"Il a pris un canard dans la tête à deux cents cinquante noeuds"
William Gibson dit de lui-même qu'il a "passé autant de temps à écrire qu'un américain moyen de son âge a passé de temps devant la télévision". Cela laisse un peu rêveur, mais c'est dire si l'écriture est une seconde nature pour lui. Cela se ressent dans son style si particulier, dans ses textes très travaillés, mais toujours d'une grande qualité.

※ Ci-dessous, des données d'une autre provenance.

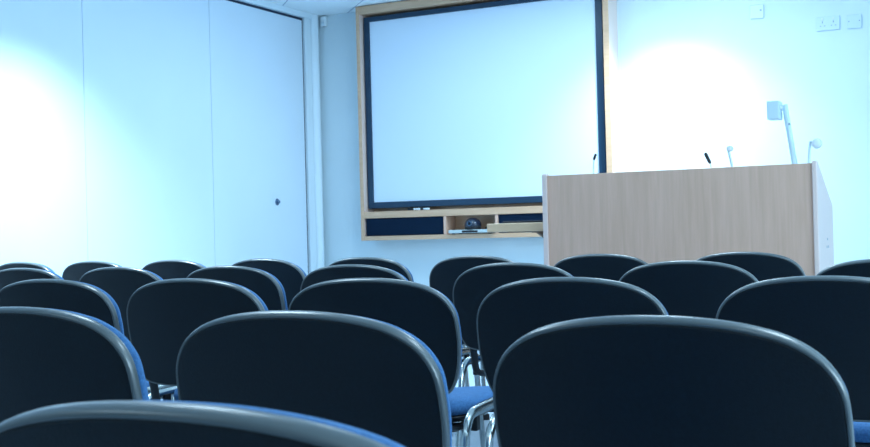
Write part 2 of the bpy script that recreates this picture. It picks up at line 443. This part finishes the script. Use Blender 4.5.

"Identification des schémas" commence par dérouter méchamment. Il faut dire que cette fille qui, dès les premières pages, explique sa perception du décalage horaire par le fait que son âme voyage moins vite que son corps en avion, cette fille qui est allergique aux logos des marques et frise la crise de panique quand elle croise le bibendum de Michelin, on a un peu envie de la prendre pour une dingue. Mais peu à peu, la magie de Gibson opère, séduit irrésistiblement. Et on s'attache à ce petit bout de femme fragile et résistant à la fois, dont le père a disparu le 11 septembre, et qui lutte contre ses phobies à coup de "il a pris un canard dans la tête à deux cents cinquante noeuds". C'est à la fois hilarant et émouvant, et on retrouve là toute l'intelligence d'écriture de Gibson, distillée dans tout le roman, et grâce à laquelle il nous convainc sans peine de le suivre dans cette enquête originale à l'heure des débuts d'Internet (on est en 2002, et l'évocation de Netscape, par exemple, fait sourire et rappelle quelques souvenirs pourtant pas si lointains - mon Dieu que ça va vite !).
Une belle découverte, donc, et je vais m'empresser d'aller lire la suite (Code source).